[DATASET CONTENT]:
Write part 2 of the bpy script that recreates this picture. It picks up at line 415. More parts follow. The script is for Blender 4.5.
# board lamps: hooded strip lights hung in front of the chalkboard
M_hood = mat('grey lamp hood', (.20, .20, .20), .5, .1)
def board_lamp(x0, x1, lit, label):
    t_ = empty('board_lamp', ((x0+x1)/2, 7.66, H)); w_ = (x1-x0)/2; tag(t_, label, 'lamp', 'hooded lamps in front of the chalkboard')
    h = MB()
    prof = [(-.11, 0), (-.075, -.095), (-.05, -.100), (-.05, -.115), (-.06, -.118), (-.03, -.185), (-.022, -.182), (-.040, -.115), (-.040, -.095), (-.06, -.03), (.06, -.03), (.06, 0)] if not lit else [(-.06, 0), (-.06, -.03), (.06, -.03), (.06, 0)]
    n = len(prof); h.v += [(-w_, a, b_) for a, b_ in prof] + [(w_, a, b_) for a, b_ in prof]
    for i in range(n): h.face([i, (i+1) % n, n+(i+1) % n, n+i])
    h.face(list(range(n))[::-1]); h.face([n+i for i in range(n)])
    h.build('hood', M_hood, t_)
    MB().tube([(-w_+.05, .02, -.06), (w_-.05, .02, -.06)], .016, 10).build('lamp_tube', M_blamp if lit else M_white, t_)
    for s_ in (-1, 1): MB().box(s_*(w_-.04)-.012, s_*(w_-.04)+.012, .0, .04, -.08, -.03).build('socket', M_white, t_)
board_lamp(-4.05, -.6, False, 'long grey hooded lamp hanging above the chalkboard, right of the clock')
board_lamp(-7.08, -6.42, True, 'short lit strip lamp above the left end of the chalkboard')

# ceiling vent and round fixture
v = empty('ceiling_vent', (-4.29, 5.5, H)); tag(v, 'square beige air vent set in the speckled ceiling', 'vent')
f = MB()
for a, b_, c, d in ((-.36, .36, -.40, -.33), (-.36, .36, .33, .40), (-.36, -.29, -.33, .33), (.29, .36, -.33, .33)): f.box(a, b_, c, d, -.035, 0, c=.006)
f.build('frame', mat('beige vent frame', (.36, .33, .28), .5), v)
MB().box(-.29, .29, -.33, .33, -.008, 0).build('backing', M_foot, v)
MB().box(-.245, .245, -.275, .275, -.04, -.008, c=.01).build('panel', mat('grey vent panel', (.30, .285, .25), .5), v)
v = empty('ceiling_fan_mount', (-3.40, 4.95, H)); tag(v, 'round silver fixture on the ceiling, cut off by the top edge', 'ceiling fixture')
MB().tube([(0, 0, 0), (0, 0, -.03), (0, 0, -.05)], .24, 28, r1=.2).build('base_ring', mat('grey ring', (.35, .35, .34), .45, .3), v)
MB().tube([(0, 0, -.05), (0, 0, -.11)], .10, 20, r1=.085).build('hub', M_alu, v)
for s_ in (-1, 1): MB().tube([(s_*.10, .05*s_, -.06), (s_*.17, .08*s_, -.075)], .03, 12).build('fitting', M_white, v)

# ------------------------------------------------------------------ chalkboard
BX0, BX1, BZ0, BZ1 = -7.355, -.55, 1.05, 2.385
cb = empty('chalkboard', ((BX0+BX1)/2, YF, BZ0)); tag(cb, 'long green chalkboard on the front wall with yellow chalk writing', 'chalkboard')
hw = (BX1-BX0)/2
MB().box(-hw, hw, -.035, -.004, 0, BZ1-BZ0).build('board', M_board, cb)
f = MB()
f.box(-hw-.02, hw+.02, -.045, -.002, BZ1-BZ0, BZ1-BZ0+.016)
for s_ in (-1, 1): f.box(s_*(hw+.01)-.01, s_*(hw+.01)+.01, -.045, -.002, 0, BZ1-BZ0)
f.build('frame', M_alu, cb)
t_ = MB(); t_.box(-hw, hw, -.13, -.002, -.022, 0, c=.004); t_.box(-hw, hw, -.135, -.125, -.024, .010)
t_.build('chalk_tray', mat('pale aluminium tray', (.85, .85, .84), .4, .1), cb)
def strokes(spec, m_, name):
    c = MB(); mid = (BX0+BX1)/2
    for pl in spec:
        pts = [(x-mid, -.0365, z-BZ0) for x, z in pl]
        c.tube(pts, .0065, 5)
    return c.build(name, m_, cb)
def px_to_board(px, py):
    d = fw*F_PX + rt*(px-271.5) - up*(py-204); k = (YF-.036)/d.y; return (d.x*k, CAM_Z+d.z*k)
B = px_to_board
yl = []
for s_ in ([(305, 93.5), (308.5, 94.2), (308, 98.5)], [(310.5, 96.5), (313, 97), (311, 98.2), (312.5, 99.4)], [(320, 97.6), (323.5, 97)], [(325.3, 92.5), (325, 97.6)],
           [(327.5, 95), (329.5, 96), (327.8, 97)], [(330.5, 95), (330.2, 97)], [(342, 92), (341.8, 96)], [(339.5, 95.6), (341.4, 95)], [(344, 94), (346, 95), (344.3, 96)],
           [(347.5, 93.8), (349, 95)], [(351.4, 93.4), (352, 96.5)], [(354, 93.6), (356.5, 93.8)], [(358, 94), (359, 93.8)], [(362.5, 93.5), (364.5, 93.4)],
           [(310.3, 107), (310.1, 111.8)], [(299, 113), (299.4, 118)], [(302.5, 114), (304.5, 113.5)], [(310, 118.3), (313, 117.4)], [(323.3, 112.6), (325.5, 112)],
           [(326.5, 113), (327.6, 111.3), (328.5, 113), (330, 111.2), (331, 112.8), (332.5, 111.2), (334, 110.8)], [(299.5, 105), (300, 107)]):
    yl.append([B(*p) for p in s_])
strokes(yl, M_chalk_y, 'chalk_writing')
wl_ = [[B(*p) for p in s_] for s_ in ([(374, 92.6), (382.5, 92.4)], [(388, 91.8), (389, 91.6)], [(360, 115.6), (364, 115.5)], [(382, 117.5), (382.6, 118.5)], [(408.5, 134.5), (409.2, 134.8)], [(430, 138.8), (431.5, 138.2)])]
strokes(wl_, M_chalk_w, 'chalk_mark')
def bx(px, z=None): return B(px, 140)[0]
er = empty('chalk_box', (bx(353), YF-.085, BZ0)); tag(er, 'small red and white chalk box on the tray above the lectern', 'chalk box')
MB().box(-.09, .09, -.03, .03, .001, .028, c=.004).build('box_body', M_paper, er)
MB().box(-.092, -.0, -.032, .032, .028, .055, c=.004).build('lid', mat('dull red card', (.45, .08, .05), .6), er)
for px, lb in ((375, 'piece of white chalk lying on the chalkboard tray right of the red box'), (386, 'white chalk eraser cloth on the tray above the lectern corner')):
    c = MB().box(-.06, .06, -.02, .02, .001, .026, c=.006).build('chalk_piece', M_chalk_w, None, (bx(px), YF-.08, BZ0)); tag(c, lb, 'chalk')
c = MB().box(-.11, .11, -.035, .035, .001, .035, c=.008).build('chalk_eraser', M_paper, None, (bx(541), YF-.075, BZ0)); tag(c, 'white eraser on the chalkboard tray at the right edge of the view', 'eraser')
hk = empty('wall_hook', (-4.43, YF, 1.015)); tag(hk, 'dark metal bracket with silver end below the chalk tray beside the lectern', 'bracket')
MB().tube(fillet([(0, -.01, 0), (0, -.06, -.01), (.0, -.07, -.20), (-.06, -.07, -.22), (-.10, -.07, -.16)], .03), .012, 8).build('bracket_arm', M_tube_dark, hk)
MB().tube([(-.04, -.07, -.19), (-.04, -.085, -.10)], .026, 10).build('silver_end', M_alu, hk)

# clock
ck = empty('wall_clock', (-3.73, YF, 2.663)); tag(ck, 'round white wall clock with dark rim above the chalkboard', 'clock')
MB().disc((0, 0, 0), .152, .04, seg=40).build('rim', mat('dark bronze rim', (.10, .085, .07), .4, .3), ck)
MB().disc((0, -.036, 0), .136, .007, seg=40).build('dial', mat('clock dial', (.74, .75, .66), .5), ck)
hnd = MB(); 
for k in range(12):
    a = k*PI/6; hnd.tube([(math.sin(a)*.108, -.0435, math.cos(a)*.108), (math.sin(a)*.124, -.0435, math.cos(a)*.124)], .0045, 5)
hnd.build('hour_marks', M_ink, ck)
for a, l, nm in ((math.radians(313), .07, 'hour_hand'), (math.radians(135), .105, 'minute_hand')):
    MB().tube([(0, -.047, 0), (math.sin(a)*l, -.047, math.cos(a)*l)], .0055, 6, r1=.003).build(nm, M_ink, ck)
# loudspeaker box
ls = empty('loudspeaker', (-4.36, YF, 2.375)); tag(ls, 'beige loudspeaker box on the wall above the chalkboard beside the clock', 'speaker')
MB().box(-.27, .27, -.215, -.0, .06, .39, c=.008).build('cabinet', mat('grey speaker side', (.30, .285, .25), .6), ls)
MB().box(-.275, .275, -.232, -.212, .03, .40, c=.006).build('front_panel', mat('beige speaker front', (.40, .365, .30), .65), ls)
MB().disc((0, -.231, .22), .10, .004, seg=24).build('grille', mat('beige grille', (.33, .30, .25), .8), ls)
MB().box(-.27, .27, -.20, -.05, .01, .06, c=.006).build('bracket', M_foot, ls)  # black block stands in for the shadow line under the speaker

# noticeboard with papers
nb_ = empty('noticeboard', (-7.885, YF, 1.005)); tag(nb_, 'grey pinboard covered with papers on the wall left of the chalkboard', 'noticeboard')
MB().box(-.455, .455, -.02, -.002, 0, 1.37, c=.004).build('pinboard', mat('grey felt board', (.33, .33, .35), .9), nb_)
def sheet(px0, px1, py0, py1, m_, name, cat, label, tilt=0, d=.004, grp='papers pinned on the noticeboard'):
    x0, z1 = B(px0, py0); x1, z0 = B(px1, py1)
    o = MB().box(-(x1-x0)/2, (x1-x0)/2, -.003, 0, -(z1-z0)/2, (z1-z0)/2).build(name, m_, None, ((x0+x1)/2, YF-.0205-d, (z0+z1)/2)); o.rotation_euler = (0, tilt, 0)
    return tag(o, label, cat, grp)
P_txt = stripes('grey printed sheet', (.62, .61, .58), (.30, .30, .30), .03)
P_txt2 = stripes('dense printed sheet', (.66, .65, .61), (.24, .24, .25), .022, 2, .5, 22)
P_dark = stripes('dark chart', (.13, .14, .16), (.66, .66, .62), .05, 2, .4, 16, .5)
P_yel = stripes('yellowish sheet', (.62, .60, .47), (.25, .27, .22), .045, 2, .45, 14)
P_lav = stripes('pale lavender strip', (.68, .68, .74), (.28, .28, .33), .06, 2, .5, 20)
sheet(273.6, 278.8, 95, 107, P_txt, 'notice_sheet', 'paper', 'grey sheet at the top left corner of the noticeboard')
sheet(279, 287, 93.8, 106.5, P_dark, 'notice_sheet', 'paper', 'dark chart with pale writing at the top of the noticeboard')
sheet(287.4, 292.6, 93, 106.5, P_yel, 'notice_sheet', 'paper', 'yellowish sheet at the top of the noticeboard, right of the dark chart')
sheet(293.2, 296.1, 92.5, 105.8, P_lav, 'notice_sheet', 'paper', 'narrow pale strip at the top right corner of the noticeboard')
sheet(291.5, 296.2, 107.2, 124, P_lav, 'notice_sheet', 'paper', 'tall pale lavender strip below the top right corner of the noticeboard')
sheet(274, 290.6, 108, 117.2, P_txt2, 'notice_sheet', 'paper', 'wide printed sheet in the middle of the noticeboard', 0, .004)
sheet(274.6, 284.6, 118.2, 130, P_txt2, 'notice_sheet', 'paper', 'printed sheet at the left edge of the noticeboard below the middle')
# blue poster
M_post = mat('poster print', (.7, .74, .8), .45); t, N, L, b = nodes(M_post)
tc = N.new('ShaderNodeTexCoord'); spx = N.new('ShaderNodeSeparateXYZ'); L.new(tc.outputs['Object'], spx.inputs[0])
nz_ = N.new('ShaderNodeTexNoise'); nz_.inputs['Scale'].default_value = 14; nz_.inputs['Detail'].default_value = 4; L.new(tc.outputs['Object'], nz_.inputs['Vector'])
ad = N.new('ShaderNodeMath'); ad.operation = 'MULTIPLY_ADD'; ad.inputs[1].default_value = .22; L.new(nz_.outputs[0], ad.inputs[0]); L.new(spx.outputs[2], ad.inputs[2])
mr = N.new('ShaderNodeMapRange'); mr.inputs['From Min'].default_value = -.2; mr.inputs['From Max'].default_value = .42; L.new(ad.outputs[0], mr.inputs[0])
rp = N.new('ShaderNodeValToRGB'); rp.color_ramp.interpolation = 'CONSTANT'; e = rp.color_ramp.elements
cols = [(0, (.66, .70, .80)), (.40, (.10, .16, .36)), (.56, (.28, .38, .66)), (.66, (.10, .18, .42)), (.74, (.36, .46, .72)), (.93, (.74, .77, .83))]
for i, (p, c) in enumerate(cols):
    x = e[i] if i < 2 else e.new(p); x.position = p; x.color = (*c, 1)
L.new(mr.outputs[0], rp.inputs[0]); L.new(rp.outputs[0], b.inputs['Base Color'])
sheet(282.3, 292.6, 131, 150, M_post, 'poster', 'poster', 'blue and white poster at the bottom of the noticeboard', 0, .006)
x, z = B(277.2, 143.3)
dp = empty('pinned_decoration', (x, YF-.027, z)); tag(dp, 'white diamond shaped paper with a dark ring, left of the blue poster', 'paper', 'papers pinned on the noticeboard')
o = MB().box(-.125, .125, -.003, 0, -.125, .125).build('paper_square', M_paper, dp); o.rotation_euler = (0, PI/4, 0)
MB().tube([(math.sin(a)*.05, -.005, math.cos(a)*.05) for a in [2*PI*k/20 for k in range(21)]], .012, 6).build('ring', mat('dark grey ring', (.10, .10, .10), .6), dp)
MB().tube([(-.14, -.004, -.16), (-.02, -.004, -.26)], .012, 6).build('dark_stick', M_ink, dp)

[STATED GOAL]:
From the first line of the data through the line with "board_lamp(-7.08, -6.42, True, 'short", quote each line exactly and add nothing else.

[SOLUTION FOR THIS EXERCISE]:
Write part 2 of the bpy script that recreates this picture. It picks up at line 415. More parts follow. The script is for Blender 4.5.
# board lamps: hooded strip lights hung in front of the chalkboard
M_hood = mat('grey lamp hood', (.20, .20, .20), .5, .1)
def board_lamp(x0, x1, lit, label):
    t_ = empty('board_lamp', ((x0+x1)/2, 7.66, H)); w_ = (x1-x0)/2; tag(t_, label, 'lamp', 'hooded lamps in front of the chalkboard')
    h = MB()
    prof = [(-.11, 0), (-.075, -.095), (-.05, -.100), (-.05, -.115), (-.06, -.118), (-.03, -.185), (-.022, -.182), (-.040, -.115), (-.040, -.095), (-.06, -.03), (.06, -.03), (.06, 0)] if not lit else [(-.06, 0), (-.06, -.03), (.06, -.03), (.06, 0)]
    n = len(prof); h.v += [(-w_, a, b_) for a, b_ in prof] + [(w_, a, b_) for a, b_ in prof]
    for i in range(n): h.face([i, (i+1) % n, n+(i+1) % n, n+i])
    h.face(list(range(n))[::-1]); h.face([n+i for i in range(n)])
    h.build('hood', M_hood, t_)
    MB().tube([(-w_+.05, .02, -.06), (w_-.05, .02, -.06)], .016, 10).build('lamp_tube', M_blamp if lit else M_white, t_)
    for s_ in (-1, 1): MB().box(s_*(w_-.04)-.012, s_*(w_-.04)+.012, .0, .04, -.08, -.03).build('socket', M_white, t_)
board_lamp(-4.05, -.6, False, 'long grey hooded lamp hanging above the chalkboard, right of the clock')
board_lamp(-7.08, -6.42, True, 'short lit strip lamp above the left end of the chalkboard')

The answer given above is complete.